Structure and mechanical properties of vacuum arc-deposited NbN coatings

Abstract

Thin NbN coatings were deposited using a vacuum arc plasma gun connected to a straight plasma duct, with an imposed axial magnetic field. The substrates were cemented carbide bars having a composition of 90% WC, 1.8% TaC, 0.2% NbC, and 8% Co. The influence of the nitrogen pressure in the deposition system, which was in the range of 0.13–2 Pa, on the structure, phase composition, microhardness, and scratch critical load of the coatings was studied.

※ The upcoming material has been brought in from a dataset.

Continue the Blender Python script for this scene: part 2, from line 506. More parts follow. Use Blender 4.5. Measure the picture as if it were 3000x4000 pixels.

It was shown that for nitrogen in the pressures range of 0.13–0.4 Pa the coating is composed of a mixture of two phases: hexagonal β-Nb 2N and cubic δ-NbN, whereas at pressures of 0.67 Pa and above single-phase δ-NbN with a NaCl type structure was obtained. In most cases the coatings consisted of randomly oriented equiaxial grains. A maximum microhardness of 42 GPa was obtained for the two-phase coatings deposited at a nitrogen pressure of 0.4 Pa. However the maximal critical load of 95 N was obtained with the homogeneous δ-NbN coatings, deposited at a nitrogen pressure of 0.93 Pa, while the coatings with the hexagonal β-Nb 2N phase had a much lower critical load (50 N). The NbN coatings with the highest critical load exhibited an average Vickers microhardness of 38 GPa.